You never know what’s around the corner – you may have been told this at some point in your life. Despite this deterministic view, new technology to improve road safety in Australia is ready to allow drivers to do just that.

Cooperative Intelligent Transport Systems (CITS) are being trialled in New South Wales and allow vehicles to communicate with each other and report on events further up the road.

In what could prove pivotal for business insurance estimates, in-car devices communicate with each other and road-side infrastructure (traffic lights, crossings, etc.) to adjust to any dangers that could be ahead.

CITS use wireless signals at a frequency of 5.9 gigahertz to communicate and share information across dedicated short-wave platforms. Data such as vehicle positions, traffic flow and speed is collected and used by the devices at a rate of 10 times per second.

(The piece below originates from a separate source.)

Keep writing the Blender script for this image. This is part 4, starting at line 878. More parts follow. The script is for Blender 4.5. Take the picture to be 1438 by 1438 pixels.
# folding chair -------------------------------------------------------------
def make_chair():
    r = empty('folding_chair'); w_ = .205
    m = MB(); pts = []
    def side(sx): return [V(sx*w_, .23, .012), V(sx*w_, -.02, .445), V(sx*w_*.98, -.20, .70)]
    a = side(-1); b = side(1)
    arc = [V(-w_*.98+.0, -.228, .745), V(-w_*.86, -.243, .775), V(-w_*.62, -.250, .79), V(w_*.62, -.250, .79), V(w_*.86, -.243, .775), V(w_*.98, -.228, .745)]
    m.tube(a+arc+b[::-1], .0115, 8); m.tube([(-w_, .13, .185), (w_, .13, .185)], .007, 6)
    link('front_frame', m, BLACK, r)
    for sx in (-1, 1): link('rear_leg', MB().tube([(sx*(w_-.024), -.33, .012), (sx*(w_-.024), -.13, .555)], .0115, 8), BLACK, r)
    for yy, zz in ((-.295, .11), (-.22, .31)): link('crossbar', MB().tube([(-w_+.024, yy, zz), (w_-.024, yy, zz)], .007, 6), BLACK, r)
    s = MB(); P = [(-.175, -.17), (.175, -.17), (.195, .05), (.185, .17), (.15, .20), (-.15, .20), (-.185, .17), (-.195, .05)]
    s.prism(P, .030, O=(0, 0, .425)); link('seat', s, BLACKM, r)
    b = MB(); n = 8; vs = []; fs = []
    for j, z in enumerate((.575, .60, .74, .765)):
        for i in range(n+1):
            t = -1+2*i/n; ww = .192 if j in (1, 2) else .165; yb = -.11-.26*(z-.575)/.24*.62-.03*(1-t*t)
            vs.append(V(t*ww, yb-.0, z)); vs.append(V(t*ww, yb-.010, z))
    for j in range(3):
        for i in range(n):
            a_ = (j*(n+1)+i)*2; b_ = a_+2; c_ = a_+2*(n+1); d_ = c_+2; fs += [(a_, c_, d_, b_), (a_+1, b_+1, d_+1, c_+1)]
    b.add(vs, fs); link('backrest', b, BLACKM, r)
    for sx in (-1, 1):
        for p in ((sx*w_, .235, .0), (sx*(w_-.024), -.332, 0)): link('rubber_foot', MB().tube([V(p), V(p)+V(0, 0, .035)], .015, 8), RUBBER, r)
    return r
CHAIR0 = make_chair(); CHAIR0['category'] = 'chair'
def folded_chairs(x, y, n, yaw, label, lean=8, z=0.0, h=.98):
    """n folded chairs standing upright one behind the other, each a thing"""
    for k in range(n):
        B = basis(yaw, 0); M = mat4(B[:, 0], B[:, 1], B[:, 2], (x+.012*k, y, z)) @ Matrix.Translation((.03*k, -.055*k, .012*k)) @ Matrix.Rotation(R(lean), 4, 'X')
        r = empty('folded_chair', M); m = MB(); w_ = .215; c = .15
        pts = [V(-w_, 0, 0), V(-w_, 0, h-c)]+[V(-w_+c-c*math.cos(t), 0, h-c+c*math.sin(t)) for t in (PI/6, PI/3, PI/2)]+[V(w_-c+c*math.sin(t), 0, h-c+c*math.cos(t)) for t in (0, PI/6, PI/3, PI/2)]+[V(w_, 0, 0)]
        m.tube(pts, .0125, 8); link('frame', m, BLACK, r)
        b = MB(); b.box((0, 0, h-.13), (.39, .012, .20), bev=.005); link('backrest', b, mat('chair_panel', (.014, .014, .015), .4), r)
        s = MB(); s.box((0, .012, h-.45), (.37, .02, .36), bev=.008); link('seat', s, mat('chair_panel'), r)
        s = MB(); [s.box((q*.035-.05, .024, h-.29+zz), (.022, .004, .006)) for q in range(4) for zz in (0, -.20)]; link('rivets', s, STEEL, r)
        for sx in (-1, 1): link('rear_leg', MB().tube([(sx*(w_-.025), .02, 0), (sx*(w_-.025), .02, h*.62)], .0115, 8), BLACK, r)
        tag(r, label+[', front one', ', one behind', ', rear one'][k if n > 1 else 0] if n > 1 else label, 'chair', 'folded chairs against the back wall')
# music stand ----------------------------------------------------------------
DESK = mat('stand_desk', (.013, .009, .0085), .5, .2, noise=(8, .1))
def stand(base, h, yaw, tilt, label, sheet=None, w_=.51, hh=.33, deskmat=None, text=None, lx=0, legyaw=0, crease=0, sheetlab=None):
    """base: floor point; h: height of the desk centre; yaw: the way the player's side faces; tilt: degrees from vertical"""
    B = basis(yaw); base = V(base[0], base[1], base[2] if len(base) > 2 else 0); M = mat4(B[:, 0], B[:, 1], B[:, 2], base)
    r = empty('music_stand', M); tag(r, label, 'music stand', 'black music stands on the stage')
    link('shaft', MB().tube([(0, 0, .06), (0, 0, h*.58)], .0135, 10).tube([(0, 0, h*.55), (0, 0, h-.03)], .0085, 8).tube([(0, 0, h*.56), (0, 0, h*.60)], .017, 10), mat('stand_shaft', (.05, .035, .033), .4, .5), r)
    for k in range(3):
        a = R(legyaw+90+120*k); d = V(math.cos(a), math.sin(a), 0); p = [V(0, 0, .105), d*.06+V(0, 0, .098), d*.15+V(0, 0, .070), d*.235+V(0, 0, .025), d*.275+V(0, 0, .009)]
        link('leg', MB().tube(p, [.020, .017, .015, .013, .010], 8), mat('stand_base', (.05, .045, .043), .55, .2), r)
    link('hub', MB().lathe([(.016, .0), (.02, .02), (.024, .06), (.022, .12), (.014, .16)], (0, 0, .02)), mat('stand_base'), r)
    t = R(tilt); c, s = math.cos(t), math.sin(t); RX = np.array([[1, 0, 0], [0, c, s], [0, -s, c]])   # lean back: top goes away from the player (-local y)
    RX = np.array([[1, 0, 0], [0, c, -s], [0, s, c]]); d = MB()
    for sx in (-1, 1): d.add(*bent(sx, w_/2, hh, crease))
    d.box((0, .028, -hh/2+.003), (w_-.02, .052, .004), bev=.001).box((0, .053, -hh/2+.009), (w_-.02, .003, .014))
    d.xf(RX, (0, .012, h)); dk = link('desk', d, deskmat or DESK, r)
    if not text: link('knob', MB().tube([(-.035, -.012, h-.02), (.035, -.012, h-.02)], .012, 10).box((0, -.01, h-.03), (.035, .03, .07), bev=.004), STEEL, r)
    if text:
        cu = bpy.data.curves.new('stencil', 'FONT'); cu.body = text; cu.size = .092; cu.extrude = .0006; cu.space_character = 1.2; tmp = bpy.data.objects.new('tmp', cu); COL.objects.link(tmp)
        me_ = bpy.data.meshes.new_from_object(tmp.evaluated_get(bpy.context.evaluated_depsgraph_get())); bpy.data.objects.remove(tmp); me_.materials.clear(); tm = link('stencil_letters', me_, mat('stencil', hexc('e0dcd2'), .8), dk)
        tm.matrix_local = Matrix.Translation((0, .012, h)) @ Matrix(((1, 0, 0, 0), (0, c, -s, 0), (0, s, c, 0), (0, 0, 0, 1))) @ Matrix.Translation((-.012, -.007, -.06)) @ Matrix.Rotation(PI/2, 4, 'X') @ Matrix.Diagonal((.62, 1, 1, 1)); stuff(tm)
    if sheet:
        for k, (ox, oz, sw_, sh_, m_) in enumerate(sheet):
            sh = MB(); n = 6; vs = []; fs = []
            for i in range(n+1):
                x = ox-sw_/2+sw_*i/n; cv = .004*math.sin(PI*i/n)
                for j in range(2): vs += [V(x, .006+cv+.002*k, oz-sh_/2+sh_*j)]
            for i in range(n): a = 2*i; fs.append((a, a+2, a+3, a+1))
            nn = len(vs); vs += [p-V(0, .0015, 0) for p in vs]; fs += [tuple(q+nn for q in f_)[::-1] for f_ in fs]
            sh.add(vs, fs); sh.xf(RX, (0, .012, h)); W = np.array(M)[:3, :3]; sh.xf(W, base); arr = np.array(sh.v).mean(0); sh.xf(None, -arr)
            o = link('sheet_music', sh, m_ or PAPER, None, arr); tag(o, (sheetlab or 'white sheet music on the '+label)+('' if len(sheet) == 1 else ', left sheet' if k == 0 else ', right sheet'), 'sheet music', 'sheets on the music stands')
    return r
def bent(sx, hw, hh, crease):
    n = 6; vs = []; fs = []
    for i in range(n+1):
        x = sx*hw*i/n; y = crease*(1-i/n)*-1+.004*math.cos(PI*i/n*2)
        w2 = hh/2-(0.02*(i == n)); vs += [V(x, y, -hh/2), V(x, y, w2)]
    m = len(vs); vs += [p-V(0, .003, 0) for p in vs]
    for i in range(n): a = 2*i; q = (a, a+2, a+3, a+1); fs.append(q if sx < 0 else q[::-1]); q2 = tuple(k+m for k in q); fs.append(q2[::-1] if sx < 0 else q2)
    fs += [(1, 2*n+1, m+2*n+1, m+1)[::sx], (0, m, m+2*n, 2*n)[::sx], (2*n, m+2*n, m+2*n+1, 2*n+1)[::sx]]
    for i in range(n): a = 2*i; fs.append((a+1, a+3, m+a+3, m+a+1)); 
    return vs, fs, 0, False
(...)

John Wall, road safety technology manager at NSW Centre for Road Safety, said communication could be key to making Australia’s roads safer and minimising the risk of accidents.

In a report by the Australian, Mr Wall said: “Systems will speak to the traffic signals and provide ­information back to the vehicles.

“We will be able to give vehicles advance notice that the light is turning red and, hopefully, stop any crashes at the end of the queue of traffic if, for example, the driver was a bit distracted for some reason.”

Business vehicle insurance

With the project first being trialled by Toll Holdings, a transport company, the data-driven devices could be implemented in Australia as early as 2015.

Global insurance company Allianz said the development has “the potential to push car innovations further”, and this could lead to more competitive car insurance packages in the future.

It could take a decade for the technology to make it a staple in business fleets. But, as is common with these types of technology, lower insurance costs could drive the demand for CITS higher, and we could see the technology being widely used sooner rather than later.